#### Provided material
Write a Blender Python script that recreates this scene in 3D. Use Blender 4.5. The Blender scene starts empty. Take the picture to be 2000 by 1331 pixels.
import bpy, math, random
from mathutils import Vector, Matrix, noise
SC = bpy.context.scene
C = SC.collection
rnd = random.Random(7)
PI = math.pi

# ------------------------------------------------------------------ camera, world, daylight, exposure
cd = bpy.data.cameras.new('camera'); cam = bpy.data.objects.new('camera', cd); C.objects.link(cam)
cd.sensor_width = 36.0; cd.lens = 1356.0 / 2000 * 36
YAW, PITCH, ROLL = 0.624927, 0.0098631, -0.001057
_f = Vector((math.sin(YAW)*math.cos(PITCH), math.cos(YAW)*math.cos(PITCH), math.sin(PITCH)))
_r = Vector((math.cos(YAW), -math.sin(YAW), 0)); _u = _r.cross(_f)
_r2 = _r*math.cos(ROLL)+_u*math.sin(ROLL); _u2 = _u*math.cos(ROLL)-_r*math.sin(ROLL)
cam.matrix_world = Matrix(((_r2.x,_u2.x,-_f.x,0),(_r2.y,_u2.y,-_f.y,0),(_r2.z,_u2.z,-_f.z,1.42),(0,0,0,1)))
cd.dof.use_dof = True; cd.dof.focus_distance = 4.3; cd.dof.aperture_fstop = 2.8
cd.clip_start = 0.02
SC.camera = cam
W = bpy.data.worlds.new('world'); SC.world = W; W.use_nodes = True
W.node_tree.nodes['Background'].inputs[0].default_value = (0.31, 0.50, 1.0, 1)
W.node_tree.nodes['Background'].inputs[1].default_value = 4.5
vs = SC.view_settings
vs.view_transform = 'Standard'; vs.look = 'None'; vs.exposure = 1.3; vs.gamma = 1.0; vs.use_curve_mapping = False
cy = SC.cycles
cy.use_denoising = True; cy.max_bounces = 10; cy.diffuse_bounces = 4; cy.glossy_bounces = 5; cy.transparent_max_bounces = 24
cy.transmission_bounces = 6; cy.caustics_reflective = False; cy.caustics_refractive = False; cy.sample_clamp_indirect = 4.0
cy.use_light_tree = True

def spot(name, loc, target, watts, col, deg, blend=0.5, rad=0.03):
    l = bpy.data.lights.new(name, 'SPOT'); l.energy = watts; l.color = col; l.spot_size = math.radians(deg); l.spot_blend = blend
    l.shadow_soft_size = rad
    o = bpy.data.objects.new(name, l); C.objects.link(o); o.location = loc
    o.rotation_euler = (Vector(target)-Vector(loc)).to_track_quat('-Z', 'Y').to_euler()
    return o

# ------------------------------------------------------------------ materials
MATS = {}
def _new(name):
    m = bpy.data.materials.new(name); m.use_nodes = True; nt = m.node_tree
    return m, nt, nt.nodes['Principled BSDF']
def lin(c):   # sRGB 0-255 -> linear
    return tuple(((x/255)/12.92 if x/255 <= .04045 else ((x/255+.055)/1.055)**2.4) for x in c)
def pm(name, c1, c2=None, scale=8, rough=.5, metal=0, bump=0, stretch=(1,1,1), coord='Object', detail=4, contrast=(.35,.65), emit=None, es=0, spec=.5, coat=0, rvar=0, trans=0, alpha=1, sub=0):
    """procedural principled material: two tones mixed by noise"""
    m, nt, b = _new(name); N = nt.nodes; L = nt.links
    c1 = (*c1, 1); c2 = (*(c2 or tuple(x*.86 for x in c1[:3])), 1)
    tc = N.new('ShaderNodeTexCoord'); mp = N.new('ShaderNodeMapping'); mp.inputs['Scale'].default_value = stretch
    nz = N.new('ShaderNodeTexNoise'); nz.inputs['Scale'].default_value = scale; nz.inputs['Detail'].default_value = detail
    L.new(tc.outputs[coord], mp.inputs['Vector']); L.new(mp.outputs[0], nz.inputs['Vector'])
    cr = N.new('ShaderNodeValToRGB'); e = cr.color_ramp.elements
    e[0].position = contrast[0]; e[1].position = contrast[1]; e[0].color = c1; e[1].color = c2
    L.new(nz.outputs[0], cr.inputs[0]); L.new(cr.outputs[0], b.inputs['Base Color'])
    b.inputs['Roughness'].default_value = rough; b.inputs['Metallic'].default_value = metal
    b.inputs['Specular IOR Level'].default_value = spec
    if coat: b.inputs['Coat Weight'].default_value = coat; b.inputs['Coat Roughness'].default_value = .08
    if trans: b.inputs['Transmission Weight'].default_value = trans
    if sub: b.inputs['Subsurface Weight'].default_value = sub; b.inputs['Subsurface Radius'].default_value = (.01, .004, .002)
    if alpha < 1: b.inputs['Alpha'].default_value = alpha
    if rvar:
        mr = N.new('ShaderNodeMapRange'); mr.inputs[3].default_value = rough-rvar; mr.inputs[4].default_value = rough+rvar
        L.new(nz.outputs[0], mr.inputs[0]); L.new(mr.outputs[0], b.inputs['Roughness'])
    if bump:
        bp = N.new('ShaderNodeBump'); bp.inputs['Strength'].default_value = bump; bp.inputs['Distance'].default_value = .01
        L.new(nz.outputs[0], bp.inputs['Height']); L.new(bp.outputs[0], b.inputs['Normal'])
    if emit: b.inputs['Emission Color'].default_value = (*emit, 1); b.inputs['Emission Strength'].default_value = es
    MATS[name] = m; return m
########
Gather from the data above every line with the string "scene".

Write a Blender Python script that recreates this scene in 3D. Use Blender 4.5. The Blender scene starts empty. Take the picture to be 2000 by 1331 pixels.
SC = bpy.context.scene